There might not be a better place in Australia to learn about the culture of the Aborigines, next to Uluru, or Ayers Rock. This region was probably one of the first to being settled, at around 40,000 – 60,000 years ago. There are lots of old rock paintings that can be dated back to thousands of years ago that belong to the aboriginal “Dreamtime”  - their histories and stories, which ended when white settlers arrived on their boats in the 18th and 19th century. The paintings, made with ochre, black, yellow or white colors, tell of spirits, hunting techniques, aboriginal morality rules and law, and even of the arrival of people on boats, wearing trousers and hats.

The 19,000 skm National Park had become listed as Unesco World Heritage Site in 1987.
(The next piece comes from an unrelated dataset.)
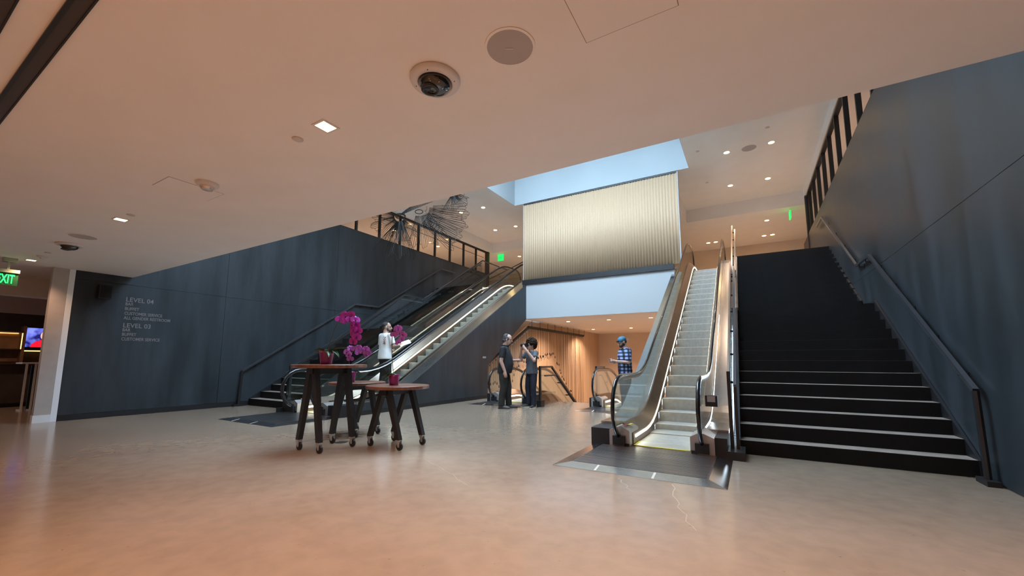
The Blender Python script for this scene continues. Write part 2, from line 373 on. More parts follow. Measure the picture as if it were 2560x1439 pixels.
# ---------------------------------------------------------------- escalators
def grid_riser(x0, x1, y, z0, z1, n):
    """ribbed riser: a comb of vertical teeth"""
    b = MB(); w_ = (x1-x0)/n; d = .008
    for i in range(n):
        a = x0+i*w_; m_ = a+w_*.55
        b.add([(a, y, z0), (m_, y, z0), (m_, y, z1), (a, y, z1)], [(0, 1, 2, 3)])
        b.add([(m_, y, z0), (m_, y+d, z0), (m_, y+d, z1), (m_, y, z1)], [(0, 1, 2, 3)])
        b.add([(m_, y+d, z0), (a+w_, y+d, z0), (a+w_, y+d, z1), (m_, y+d, z1)], [(0, 1, 2, 3)])
        b.add([(a+w_, y+d, z0), (a+w_, y, z0), (a+w_, y, z1), (a+w_, y+d, z1)], [(0, 1, 2, 3)])
    return b
STEPM = mat('escalator_step', (.40, .385, .35), .42, .35, noise_amt=.12, scale=14)
PLATE = mat('ribbed_plate', (.30, .30, .31), .28, .95, noise_amt=.25, scale=9, stretch=(.15, 3, 1))
PLATEF = mat('plate_frame', (.5, .5, .51), .22, 1., noise_amt=.1, scale=5)
YELLOW = mat('yellow_line', (.72, .60, .06), .5); DECAL = mat('decal_white', (.9, .92, .93), .5); RED = mat('decal_red', (.6, .02, .02), .5)
CLAD = mat('side_cladding', (.42, .40, .41), .5)
def sweep(f, prof, ys):
    """prof: closed list of (x, dz); swept along y following f"""
    b = MB(); n = len(prof); vs = []
    for y in ys:
        for x, dz in prof: vs.append((x, y, f(y)+dz))
    fs = [tuple(range(n))[::-1], tuple(range((len(ys)-1)*n, len(ys)*n))]
    for i in range(len(ys)-1):
        for k in range(n): fs.append((i*n+k, i*n+(k+1) % n, (i+1)*n+(k+1) % n, (i+1)*n+k))
    return b.add(vs, fs)
def frange(a, c, n): return [a+(c-a)*i/n for i in range(n+1)]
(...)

It is advisable to spend at least two to three days in the park.

Places to visit are:

  • Mamukala Wetlands Walk
  • The Bowali Visitor Centre in Jabiru and the Manngarre Monsoon Rainforest Walk
  • Ubirr Art Site Rock: ideal around sunset, and there is lots of rock paintings to study. Check out the view over the wetlands, you might recognise it from Crocodile Dundee!
  • Helicopter flight around the National Park
  • Nourlangie Rock: Art Site Walk to some rock paintings and a walk to nearby Anbangbang Billabong (2,5 km, 1 hr)
  • Mirrai Lookout: bring your swimgear!
  • Bubba Wetlands Walk at sunset
  • Boat trip on the Yellow Waters Lagoon. The earlier the better, as you will see wildlife aplenty! Crocodiles guaranteed, so don´t hang out of the boat too far!
  • JimJim or Twin Falls, if the road is open and you have a 4x4

There are several campgrounds in the park and even a crocodile-shaped hotel at Jabiru. Be sure to bring your food, water and extra fuel, there is a few spots to stock up, but you better rely on your own supplies. And don´t forget your camera.